Research

  • Jo Noero: South African Architecture, Politics and Spatial Justice
  • GRANTEE
    Jeremy Melvin
    GRANT YEAR
    2026

Jo Noero, “St Paul’s Church courtyard (with people),” Soweto, Johannesburg, South Africa, 1984. Photograph. Courtesy Jo Noero

This project provides the first authoritative account of the work of Jo Noero, a seminal South African architect for forty years throughout the tumultuous political change in the country over that period. It sheds new light on issues of racial discrimination, inequity, and spatial segregation by looking not at North America or Europe but at a nation undergoing liberation from an explicitly racist regime—South Africa. Since Bishop Desmond Tutu, a key leader of the liberation movement alongside Nelson Mandela, appointed him as architect to the Johannesburg diocese, Noero developed an inventive architectural language commensurate with tight budgets and limited construction skills on projects which provide otherwise unavailable social services and symbolize hope, in line with Tutu’s initial wishes. He continues to expand this language across cultural, social, and residential projects to the urban scale, always remaining clear that architecture works alongside rather than substitutes for political action.

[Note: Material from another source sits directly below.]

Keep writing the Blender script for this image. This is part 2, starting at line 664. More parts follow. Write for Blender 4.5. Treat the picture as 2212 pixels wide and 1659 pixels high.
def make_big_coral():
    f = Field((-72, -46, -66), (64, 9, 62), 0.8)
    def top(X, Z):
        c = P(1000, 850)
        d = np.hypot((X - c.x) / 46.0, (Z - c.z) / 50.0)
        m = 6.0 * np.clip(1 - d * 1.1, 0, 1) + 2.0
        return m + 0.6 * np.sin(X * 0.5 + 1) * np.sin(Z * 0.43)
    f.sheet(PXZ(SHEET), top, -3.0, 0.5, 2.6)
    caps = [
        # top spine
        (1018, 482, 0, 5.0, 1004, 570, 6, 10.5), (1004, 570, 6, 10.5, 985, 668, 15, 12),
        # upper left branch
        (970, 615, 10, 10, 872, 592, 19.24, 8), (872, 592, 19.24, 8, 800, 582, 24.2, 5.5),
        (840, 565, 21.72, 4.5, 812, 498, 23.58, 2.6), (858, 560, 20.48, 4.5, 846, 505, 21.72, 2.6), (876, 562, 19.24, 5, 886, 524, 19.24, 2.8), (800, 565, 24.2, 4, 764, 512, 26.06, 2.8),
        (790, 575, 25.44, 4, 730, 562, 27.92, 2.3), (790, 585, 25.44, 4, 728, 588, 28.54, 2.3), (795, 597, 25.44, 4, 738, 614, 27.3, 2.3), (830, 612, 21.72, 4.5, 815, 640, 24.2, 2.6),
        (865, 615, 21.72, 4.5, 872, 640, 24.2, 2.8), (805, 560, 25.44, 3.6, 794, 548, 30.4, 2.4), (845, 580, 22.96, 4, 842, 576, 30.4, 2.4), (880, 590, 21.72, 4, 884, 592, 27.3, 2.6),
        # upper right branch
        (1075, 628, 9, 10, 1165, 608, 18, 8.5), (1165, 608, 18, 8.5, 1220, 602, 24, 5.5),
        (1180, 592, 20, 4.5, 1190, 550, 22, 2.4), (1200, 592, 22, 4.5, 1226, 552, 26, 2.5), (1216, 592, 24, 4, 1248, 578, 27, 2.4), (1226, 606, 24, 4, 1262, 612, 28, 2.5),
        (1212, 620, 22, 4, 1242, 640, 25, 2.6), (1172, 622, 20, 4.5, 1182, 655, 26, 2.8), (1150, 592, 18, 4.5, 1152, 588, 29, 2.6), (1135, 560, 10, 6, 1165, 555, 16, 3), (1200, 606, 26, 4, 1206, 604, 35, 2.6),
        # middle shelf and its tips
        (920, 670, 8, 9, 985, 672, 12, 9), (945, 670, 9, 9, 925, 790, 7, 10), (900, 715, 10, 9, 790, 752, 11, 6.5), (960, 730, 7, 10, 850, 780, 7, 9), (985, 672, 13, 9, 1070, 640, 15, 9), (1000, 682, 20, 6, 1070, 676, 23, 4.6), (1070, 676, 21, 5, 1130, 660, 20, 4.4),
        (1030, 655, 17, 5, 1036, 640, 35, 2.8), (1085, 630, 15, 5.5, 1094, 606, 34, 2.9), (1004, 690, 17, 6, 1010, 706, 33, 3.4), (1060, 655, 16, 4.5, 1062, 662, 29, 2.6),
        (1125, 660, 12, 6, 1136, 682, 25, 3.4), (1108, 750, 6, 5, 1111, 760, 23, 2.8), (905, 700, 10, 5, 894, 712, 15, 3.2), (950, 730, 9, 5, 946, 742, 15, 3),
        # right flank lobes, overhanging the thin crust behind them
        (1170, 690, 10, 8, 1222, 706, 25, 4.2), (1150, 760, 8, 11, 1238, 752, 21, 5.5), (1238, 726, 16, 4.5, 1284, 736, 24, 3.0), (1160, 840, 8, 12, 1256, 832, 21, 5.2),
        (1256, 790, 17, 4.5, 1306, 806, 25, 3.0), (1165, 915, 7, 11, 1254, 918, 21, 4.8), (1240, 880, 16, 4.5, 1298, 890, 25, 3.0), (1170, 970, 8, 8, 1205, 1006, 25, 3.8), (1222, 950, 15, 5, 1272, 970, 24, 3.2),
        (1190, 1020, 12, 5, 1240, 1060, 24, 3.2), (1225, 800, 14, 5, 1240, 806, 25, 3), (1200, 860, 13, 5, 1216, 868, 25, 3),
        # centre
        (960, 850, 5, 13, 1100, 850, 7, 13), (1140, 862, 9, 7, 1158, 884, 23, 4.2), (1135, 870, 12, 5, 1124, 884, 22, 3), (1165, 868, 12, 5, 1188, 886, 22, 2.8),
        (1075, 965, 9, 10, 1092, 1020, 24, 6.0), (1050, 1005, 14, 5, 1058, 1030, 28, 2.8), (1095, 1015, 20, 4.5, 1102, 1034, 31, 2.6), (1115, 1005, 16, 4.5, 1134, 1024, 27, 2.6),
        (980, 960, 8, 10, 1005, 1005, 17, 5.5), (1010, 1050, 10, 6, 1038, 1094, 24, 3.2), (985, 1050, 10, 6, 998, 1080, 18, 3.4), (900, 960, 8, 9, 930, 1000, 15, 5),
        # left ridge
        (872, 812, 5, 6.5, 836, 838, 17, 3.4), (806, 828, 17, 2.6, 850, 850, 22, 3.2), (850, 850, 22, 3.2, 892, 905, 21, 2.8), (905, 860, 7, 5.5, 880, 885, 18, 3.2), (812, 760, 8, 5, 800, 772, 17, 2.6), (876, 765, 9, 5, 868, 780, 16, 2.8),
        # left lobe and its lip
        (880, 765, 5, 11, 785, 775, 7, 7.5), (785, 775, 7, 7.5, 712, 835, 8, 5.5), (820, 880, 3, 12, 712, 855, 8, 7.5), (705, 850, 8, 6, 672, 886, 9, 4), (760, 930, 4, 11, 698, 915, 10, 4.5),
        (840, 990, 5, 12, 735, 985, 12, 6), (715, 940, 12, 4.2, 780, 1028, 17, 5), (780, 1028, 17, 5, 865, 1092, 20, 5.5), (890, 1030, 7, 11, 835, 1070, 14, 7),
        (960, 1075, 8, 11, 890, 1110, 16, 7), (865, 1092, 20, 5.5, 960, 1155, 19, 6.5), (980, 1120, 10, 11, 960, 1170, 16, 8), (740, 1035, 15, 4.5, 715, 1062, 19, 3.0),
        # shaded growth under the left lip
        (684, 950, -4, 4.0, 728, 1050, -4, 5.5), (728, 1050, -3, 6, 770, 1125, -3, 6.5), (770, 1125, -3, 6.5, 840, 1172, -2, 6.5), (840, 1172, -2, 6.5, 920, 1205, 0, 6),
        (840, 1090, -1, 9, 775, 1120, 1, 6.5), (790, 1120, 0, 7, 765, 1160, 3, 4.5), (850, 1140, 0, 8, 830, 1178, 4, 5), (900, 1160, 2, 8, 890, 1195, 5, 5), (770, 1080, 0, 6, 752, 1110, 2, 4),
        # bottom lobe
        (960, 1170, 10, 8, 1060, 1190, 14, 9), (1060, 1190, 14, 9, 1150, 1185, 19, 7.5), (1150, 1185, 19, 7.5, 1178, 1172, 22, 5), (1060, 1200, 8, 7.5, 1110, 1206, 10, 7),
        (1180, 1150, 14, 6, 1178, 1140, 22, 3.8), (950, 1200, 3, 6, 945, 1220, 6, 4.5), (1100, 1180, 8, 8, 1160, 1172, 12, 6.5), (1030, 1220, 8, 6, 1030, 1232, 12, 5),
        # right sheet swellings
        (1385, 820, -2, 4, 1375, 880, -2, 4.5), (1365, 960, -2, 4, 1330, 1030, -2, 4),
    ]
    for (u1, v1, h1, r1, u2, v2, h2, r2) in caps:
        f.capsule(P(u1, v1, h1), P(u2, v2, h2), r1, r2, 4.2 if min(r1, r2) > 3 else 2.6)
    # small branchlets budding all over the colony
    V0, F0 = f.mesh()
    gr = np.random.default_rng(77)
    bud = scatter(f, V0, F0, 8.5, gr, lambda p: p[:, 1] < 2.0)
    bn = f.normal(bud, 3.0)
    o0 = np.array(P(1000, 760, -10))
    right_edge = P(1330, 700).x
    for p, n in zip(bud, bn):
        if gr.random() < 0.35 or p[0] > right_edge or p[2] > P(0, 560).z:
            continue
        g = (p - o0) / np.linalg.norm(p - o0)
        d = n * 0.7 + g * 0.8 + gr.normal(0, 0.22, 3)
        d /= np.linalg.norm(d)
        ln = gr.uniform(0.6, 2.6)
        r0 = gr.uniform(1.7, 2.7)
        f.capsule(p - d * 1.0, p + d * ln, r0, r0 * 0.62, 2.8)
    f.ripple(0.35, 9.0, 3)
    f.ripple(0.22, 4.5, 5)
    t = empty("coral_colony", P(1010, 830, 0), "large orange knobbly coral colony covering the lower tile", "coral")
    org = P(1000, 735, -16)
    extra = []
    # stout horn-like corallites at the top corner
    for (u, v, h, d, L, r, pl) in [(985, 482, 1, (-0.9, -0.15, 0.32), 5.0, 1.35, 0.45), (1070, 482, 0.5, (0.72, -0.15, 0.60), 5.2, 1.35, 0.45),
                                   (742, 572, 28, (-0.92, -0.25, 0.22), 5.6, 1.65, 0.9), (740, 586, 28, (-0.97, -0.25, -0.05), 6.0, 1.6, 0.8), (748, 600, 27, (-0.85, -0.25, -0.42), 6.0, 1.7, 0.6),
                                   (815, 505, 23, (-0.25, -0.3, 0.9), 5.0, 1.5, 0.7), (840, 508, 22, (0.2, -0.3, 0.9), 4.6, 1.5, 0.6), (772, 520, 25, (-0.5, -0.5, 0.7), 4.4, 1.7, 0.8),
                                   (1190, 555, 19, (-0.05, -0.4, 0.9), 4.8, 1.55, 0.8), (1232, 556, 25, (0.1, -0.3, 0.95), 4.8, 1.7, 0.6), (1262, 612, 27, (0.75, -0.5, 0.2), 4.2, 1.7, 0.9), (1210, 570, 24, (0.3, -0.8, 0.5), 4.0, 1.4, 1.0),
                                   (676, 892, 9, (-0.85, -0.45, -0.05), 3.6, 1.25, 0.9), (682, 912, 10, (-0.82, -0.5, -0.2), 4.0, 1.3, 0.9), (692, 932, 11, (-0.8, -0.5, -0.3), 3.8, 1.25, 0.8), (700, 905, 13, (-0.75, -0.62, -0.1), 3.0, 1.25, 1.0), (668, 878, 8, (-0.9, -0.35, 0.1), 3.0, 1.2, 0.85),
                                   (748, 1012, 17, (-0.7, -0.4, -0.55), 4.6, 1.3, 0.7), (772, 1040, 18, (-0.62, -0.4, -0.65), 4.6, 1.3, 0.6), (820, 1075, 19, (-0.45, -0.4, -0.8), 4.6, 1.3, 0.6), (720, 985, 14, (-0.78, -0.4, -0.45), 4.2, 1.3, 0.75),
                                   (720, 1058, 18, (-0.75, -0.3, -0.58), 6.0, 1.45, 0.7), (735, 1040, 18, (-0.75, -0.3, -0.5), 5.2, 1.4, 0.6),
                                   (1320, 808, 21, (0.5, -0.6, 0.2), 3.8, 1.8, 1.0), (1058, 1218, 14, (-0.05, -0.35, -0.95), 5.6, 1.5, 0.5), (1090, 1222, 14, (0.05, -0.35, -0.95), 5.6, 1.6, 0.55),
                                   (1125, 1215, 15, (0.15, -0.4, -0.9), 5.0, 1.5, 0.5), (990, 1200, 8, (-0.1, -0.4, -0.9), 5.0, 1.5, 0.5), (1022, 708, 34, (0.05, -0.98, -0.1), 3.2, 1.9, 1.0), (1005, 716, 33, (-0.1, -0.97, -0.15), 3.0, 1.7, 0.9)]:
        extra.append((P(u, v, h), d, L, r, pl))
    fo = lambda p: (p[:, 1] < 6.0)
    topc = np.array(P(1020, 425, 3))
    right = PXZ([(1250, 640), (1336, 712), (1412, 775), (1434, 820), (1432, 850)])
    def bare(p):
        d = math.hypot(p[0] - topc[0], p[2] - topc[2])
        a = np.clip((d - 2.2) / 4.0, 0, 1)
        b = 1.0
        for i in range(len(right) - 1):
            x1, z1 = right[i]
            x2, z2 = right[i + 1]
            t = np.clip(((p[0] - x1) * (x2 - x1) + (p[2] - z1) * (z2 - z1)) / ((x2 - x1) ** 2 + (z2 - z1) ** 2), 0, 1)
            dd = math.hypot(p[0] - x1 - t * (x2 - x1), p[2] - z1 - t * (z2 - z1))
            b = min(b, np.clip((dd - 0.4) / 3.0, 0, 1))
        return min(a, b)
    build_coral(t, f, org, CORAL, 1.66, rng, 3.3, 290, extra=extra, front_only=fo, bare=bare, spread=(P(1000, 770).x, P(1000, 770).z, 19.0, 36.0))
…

Jeremy Melvin is a writer, curator and academic specializing in modern and contemporary architecture. Curator for the World Architecture Festival (WAF) since it launched in 2008, he was consultant curator for architecture at the Royal Academy of Arts (RA) 2000–14, where he convened the Royal Academy Forum and curated the exhibition Richard Rogers Inside Out (2013). He has a particular interest in the relationship between architecture, aesthetic theory, politics and culture, reflected both in the WAF and RA programs. He has written ...Isms: Understanding Architecture, (A&C Black, 2005) and FRS Yorke and the Evolution of English Modernism (Wiley, 2003), publications in the Journal of Architecture, the Journal of the Twentieth Century Society, and ARQ, and numerous articles in the professional and British national press (e.g. Architectural Review and The Sunday Times). He graduated BSc in architecture and MSc in architectural history from The Bartlett, University College London, where he was a visiting professor from 2017 through 2022.